La Ville de Bienne n’est pas novice en matière d’occupations temporaires. Pendant 20 ans, elle a laissé le centre culturel de jeunesse X-Project investir un bâtiment de 3000 m2 derrière la gare. Elle a connu aussi l’expérience des squats et celle de la Coupole, le plus ancien centre autonome de jeunesse de Suisse. Aujourd’hui, elle est en train d’examiner un soutien aux acteurs qui aimeraient transformer les anciens abattoirs Schlachthof pour créer un centre culturel de quartier.

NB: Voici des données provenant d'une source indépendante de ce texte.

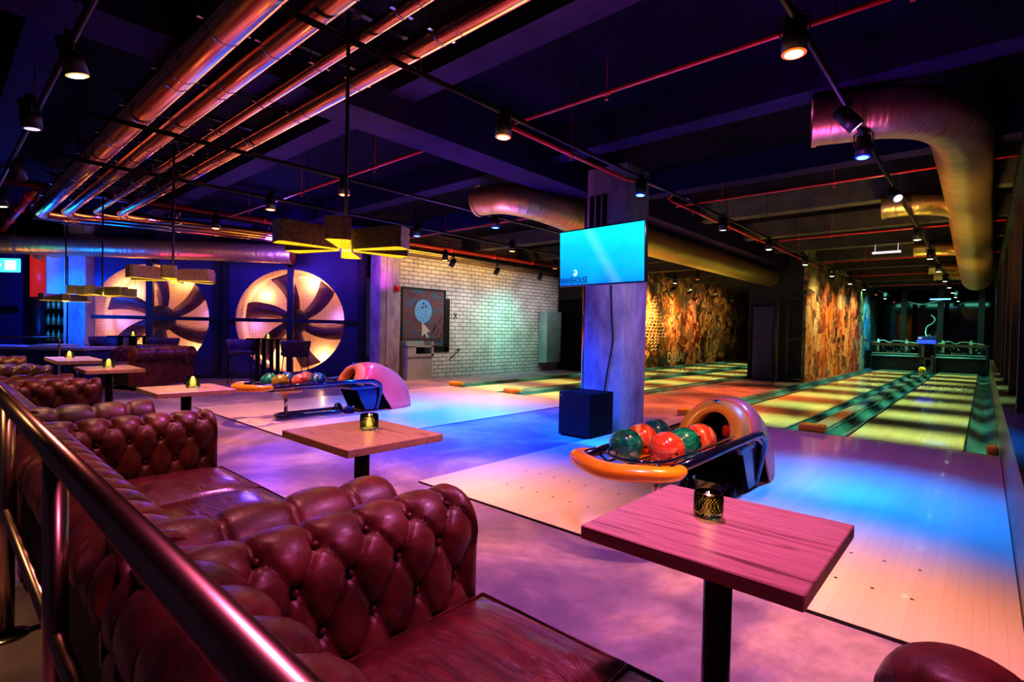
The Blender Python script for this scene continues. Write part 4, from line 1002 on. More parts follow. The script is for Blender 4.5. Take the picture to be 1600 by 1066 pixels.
MB().cyl((-.2, 0, .13), (-.2, 0, 1.2), .005, 6).cyl((.2, 0, .13), (.2, 0, 1.2), .005, 6).build('hanger', 'black', t)
# panelled dark wall of the bar with frames, a pole, a dark ledge
mb = MB(); 
t = thing('panelled_partition', 'navy panelled partition with rectangular mouldings behind the bar counter', 'partition', (-15.4, 1.2, 0), math.radians(42))
MB().box(-3.6, 0, 0, .1, .1, 2.98).build('panel', 'navy', t)
mb = MB()
for i in range(3):
    x0 = -.5 - i * .75
    for z0, z1 in ((.45, 1.3), (1.5, 1.75)):
        mb.box(x0 - .6, -.02, z0, x0, -.0, z0 + .03).box(x0 - .6, -.02, z1 - .03, x0, 0, z1).box(x0 - .6, -.02, z0, x0 - .57, 0, z1).box(x0 - .03, -.02, z0, x0, 0, z1)
mb.build('moulding', 'navy', t); MB().box(-3.6, -.12, 1.38, .1, 0, 1.5).build('ledge', 'black', t); MB().cyl((-1.05, -.2, 1.5), (-1.05, -.2, 2.3), .03).build('pole', 'steel', t)
# ------------------------------------------------------------------ fans in the wall
def wfan(cx, label, th0):
    t = thing('wall_fan', label, 'fan', FO, FA)
    # backlit disc
    n = 72; MB().add([(cx + (FR + .02) * math.cos(2 * PI * i / n), .81, FZ + (FR + .02) * math.sin(2 * PI * i / n)) for i in range(n)], [list(range(n))]).build('backing_disc', 'fandisc', t)
    for b_ in range(6):
        mb = MB(); a0 = math.radians(th0 + 60 * b_); m = 14; vs = []
        for i in range(m + 1):
            q = i / m; r = .24 + (1.13 - .24) * q; ac = a0 + math.radians(17) * q ** 1.3; hw = (.10 + .125 * q ** .9)
            if q > .96: hw -= .02
            for s_ in (-1, 1):
                a = ac + s_ * hw / r * (1.0)
                vs.append((cx + r * math.cos(a), (.50 + s_ * .035), FZ + r * math.sin(a)))
        fs = [(2 * i, 2 * i + 1, 2 * i + 3, 2 * i + 2) for i in range(m)]
        mb.add(vs, fs, 0, True); o = mb.build('fan_blade', 'fan', t); md = o.modifiers.new('t', 'SOLIDIFY'); md.thickness = .012
    mb = MB()
    for i in range(2): pass
    vsl = [(.0001, 0), (.27, 0), (.29, .02), (.29, .10), (.0001, .10)]
    mb.lathe(vsl, 40); mb.xform(Matrix.Translation((cx, .54, FZ)) @ Matrix.Rotation(PI / 2, 4, 'X')); hb = mb.build('hub', 'navyframe', t)
    mb = MB()
    for i in range(10): mb.sphere((cx + .24 * math.cos(i * .628), .437, FZ + .24 * math.sin(i * .628)), .009, 8)
    mb.build('bolts', 'steel', hb)
    g = MB(); st = .034; k_ = int(FR / st)
    for i in range(-k_, k_ + 1):
        u = i * st; hh = math.sqrt(max(0, FR * FR - u * u)); g.box(cx + u - .0022, .012, FZ - hh, cx + u + .0022, .016, FZ + hh); g.box(cx - hh, .012, FZ + u - .0022, cx + hh, .016, FZ + u + .0022)
    g.build('wire_grille', 'grille', t, fix=False)
    l = MB()
    for i in range(9): l.box(cx + .12 + i * .05, .3, FZ + FR - .16, cx + .15 + i * .05, .33, FZ + FR - .145)
    l.build('led_strip', 'led', t)
    for dx, dz, p, cc in ((.35, .95, 15, (1., .56, .25)), (-.75, .6, 11, (1., .48, .2)), (.6, -.85, 14, (1., .58, .28)), (-.55, -.85, 15, (1, .55, .2)), (-.95, -.1, 3, (.35, .2, 1.)), (.95, .1, 4, (.35, .2, 1.))):  # warm backlight; the violet pair is added in place of room light
        light('lamp', 'POINT', (cx + dx, .66, FZ + dz), cc, p, t, shadow_soft_size=.03)
wfan(FC[0], 'large backlit six-blade fan behind wire mesh, the left of the two wall fans', 24)
wfan(FC[1], 'large backlit six-blade fan behind wire mesh, right one beside the concrete pier', 33)

# ------------------------------------------------------------------ pendant lamps
def pendant(loc, rz):
    t = thing('pendant_lamp', '', 'lamp', loc, rz, 'brass blade pendant lamps over the booth tables')
    z = 0
    MB().lathe([(.0001, 1.355), (.075, 1.35), (.075, 1.335), (.02, 1.33)], 28).build('canopy', 'black', t)
    MB().cyl((0, 0, .05), (0, 0, 1.34), .011, 12).build('rod', 'black', t)
    MB().lathe([(.0001, -.05), (.03, -.045), (.035, 0), (.03, .05), (.0001, .06)], 20).build('hub', 'brass', t)
    for k_ in range(6):
        a = k_ * PI / 3; mt = Matrix.Rotation(a, 4, 'Z')
        def loop(w0, w1, r0, r1): return [(r0, -w0), (r1 - .02, -w1), (r1, -w1 + .02), (r1, w1 - .02), (r1 - .02, w1), (r0, w0)]
        ou = loop(.028, .068, .06, .40); inn = loop(.024, .063, .064, .395); n = len(ou); z0, z1 = -.06, .06
        vs = [(x, y, z0) for x, y in ou] + [(x, y, z1) for x, y in ou]
        mb = MB().add(vs, [(i, (i + 1) % n, n + (i + 1) % n, n + i) for i in range(n)])
        mb.add([(x, y, z1 - .001) for x, y in inn], [list(range(n))]); mb.xform(mt); s_ = mb.build('shade', 'brass', t, fix=False)
        vs = [(x, y, z0 + .001) for x, y in inn] + [(x, y, z1 - .003) for x, y in inn]
        mb = MB().add(vs, [(i, (i + 1) % n, n + (i + 1) % n, n + i) for i in range(n)]); mb.xform(mt); mb.build('lining', 'brassin', s_, fix=False)
    light('bulb_or_fill', 'POINT', (0, 0, -.1), (1, .75, .25), 2.0, t, shadow_soft_size=.05)
    return t
pl = [(-2.83, 1.65, 1.70), (-6.13, 1.65, 1.68), (-9.38, 1.65, 1.63), (-12.4, 1.65, 1.62)]
lbs = ['nearest brass pendant lamp with six box blades above the second booth', 'second brass pendant lamp hanging in front of the left fan', 'third brass blade pendant hanging between the left fan and blue column', 'farthest brass blade pendant hanging before the blue column']
p0 = pendant(pl[0], math.radians(-36)); p0['label'] = lbs[0]
for i in (1, 2, 3): dup(p0, pl[i], math.radians((-36, -20, -32, -8)[i]), lbs[i])
for i, (x, y, z) in enumerate(pl):
    tag(MB().box(-.0 + x - .02, 1.2, z + 1.355, x + .02, 2.1, z + 1.385).build('mounting_rail', 'black'), ('steel channel above the %s pendant lamp' % ('nearest', 'second', 'third', 'farthest')[i]), 'bracket')

# ------------------------------------------------------------------ copper pipes: run over the booths then turn along the brick wall
PZ = 2.95
specs = [(1.165, -11.35, .112, -10.62, 'thickest copper ceiling pipe, leftmost of the four over the booths', 0), (1.45, -11.05, .078, -10.42, 'second copper ceiling pipe from the left over the booths', 0),
         (1.76, -10.72, .040, -10.2, 'thin copper ceiling pipe, third from the left over the booths', 0), (2.05, -10.5, .066, -10.02, 'rightmost copper ceiling pipe of the four over the booths', 0)]
for y, xe, r, xf, lb, _ in specs:
    t = thing('copper_pipe', lb, 'pipe', (-5, y, PZ), 0, 'copper pipes under the ceiling')
    P_ = [(.55 + 5, 0, 0), (xe + 5 + .3, 0, 0)] + smoothpath([(xe + 5 + .22, 0, 0), (xe + 5 + .06, .05, 0), (xe + 5, .22, 0)], 4) + [(xe + 5, .5, 0), (xf + 5, 13.0 - y, 0)]; xf = {.112: -9.99, .078: -9.79, .040: -9.66, .066: -9.54}[r]
    MB().tube(P_[:-1], r, 28).build('pipe_run', 'copper', t)
    x = .3; i = 0
    while x > xe + .6:
        c1 = MB().tube([(x + 5 - .008, 0, 0), (x + 5 + .008, 0, 0)], r + .004, 24)
        c1.cyl((x + 5, -r - .02, -.01), (x + 5, -r - .02, .12), .004, 6).cyl((x + 5, r + .02, -.01), (x + 5, r + .02, .12), .004, 6).box(x + 5 - .012, -r - .035, -.012, x + 5 + .012, -r + .002, .012).box(x + 5 - .012, r - .002, -.012, x + 5 + .012, r + .035, .012)
        c1.build('pipe_clamp', 'steel', t)
        if i % 2: MB().tube([(x + 5 + .16, 0, 0), (x + 5 + .175, 0, 0)], r + .003, 24).build('pipe_joint', 'copper', t)
        x -= .92; i += 1
    t2 = thing('copper_pipe', lb.replace('over the booths', '').replace('of the four', '').replace('ceiling pipe', 'pipe').replace(',', '').strip() + ' after its bend, running above the white brick wall', 'pipe', (xe, y + .5, PZ), 0, 'copper pipes under the ceiling')
    MB().tube([(0, 0, 0), (xf - xe, 6.3 - y, 0), (xf - xe + .03, 6.8 - y, 0), (xf - xe + .03, 12.6 - y, 0)], r * .8, 28).build('pipe_run', 'copper', t2)
    yy = 2.9
    while yy < 12:
        q = min(1, (yy - y - .5) / (6.3 - y)); xx = (xf - xe) * q; y2 = yy - y - .5
        MB().tube([(xx, y2 - .01, 0), (xx, y2 + .01, 0)], r * .8 + .005, 20).cyl((xx, y2, r), (xx, y2, .35), .006, 6).build('pipe_clamp', 'steel', t2); yy += 1.6
st = 0
for i, x in enumerate((.2, -1.64, -3.48, -5.32, -7.16, -9.0)):
    mb = MB().box(x - .02, 1.0, PZ + .12, x + .02, 2.3, PZ + .15)
    for y in (1.05, 2.25): mb.cyl((x, y, PZ + .15), (x, y, 3.52), .006, 6)
    tag(mb.build('pipe_support', 'black'), 'slotted steel support across the copper pipes, %s' % ('right above the camera side', 'over the nearest sofa', 'beside the nearest pendant', 'over the third booth', 'near the second pendant', 'at the far pipe bends')[i], 'bracket')

# ------------------------------------------------------------------ foil ducts
def duct(label, pts, r, mat='duct', rings=(), n=36, k_=7, collar=True):
    sp = smoothpath(pts, k_) if len(pts) > 2 else [Vector(p) for p in pts]; c0 = Vector(sp[0])
    if isinstance(r, (list, tuple)):
        m = len(r) - 1; rr = []
        for i in range(len(sp)):
            f = i / (len(sp) - 1) * m; j = min(int(f), m - 1); rr.append(r[j] + (r[j + 1] - r[j]) * (f - j))
    else: rr = [r] * len(sp)
    t = thing('ventilation_duct', label, 'duct', c0)
    pts_ = [Vector(p) - c0 for p in sp]; MB().tube(pts_, rr, n, caps=False).build('duct_body', mat, t, fix=False)
    d = (pts_[1] - pts_[0]).normalized()
    if collar: MB().tube([pts_[0] - d * .02, pts_[0] + d * .02], rr[0] + .012, n, caps=False).build('collar', mat, t, fix=False)
    MB().tube([pts_[0] + d * .10, pts_[0] + d * .11], rr[0] - .004, n).build('mouth', 'inside', t)
    e = (pts_[-1] - pts_[-2]).normalized(); MB().tube([pts_[-1] - e * .01, pts_[-1] + e * .01], rr[-1] + .002, n).build('end_cap', mat, t)
    return t
DZ = 3.0
duct('large crinkled foil duct curving into the long run along the right wall', [(-1.12, 5.02, DZ), (-.9, 5.08, DZ), (-.62, 5.16, DZ), (-.36, 5.4, DZ), (-.22, 5.85, DZ), (-.2, 6.6, DZ), (-.2, 9, DZ), (-.2, 12, DZ - .02), (-.2, 16, DZ - .05), (-.2, 19.5, DZ - .1)], [.19, .195, .2, .21, .22, .22, .23, .27, .31, .33], k_=8)
for i, (yo, lb) in enumerate(((8.65, 'first foil branch duct under the right-hand run, orange lit'), (12.98, 'second foil branch duct of the right-hand run'), (16.7, 'third foil branch duct of the right-hand run'), (20.4, 'fourth, farthest foil branch duct of the right-hand run'))):
    yo *= 1.02
    if yo > 19.6: yo = 18.9
    duct(lb, [(-1.08, yo, DZ), (-.82, yo + .02, DZ), (-.6, yo + .12, DZ), (-.4, yo + .38, DZ), (-.3, yo + .75, DZ)], .155, k_=5, n=28)
duct('gold spiral duct running past the column toward the middle block', [(-5.05, 4.9, 2.9), (-4.85, 4.93, 2.9), (-4.62, 5.0, 2.89), (-4.43, 5.25, 2.86), (-4.33, 5.7, 2.82), (-4.3, 6.3, 2.78), (-4.3, 8, 2.75), (-4.3, 11, 2.75), (-4.3, 15.0, 2.75)], [.19, .19, .2, .21, .22, .23, .235, .24, .24], 'duct2', k_=7)
duct('large foil duct running across above both wall fans', [(-11.0, 5.15, 2.72), (-12.3, 3.7, 2.73), (-13.6, 2.3, 2.74), (-16.3, -.6, 2.76)], .205, k_=6)
duct('short foil elbow dropping from the long duct to the red cylinder', [(-13.75, 2.13, 2.74), (-14.1, 1.9, 2.70), (-14.55, 1.70, 2.66), (-14.86, 1.57, 2.58)], .16, k_=5)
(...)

Dans cette ville en transition où subsistent de nombreuses friches, où les habitants se mobilisent plus qu’ailleurs, d’autres opportunités sont déjà là et se présenteront, que la municipalité a plutôt intérêt à accompagner qu’à subir. Avec l’expérience déjà acquise, la Ville pourrait intégrer le temps de l’occupation dans ses processus de planification de manière plus stratégique et systématique, en développant par exemple une politique du temporaire proactive: mise au concours, appels à projets sur des terrains en friche. Et pourquoi ne pas rêver que ces occupations intermédiaires fassent émerger un projet encore indéfini ou du moins puisse questionner, influencer, réorienter les projets d’urbanisation planifiés? Gurzelen n’est plus un lieu, c’est un esprit.

Notes

 

1. Pour répondre à l’objectif que s’est fixé la Ville d’avoir 1/5e de logements coopératifs à l’horizon 2035 sur l’ensemble de son territoire, 100 % des logements construits à la Gurzelen le seront par des coopératives d’habitation.

 

2. Le bâtiment lui-même (tribune nord) est «digne de conservation» au recensement architectural, les guichets sont classés «dignes de protection».

 

3. La Coupole est une salle de concert, devenue un haut lieu de la culture alternative biennoise. Le projet est né en 1968, avec la création du Centre Autonome de Jeunesse, qui gère la salle. Elle est en cours de rénovation dans le cadre du projet de l’Esplanade.

 

4. Voir par exemple le cas de la Stecca à Milan au début des années 2000 où l’action des architectes et artistes qui occupaient une usine en friche a été remise en question par des associations d’habitants qui la jugeaient trop élitiste et pas assez concernée par la vie du quartier. Félix Mulle, «Un ‹conflit créatif› autour d’un espace délaissé à Milan», criticat 2, septembre 2008.

 

5. Deux projets ont déjà été lancés sur la place de la Champagne, à l’ouest du terrain, dont les travaux devraient débuter en 2024. Pour le premier projet (secteur sud de la place de la Champagne), l’association GurzelenPlus, regroupant 7 coopératives d’habitation d’utilité publique, a défini un «concept Gurzelen». Un concours a été lancé par la Ville et Gurzelenplus avec la Fondation centre ASI (Luna Productions lauréat). Le second au nord a fait l’objet d’un concours lancé par la Ville (ARGE Studio Burkhardt et Lucas Michael Architektur lauréats avec le maître d’ouvrage d’utilité publique npg AG für nachhaltiges Bauen).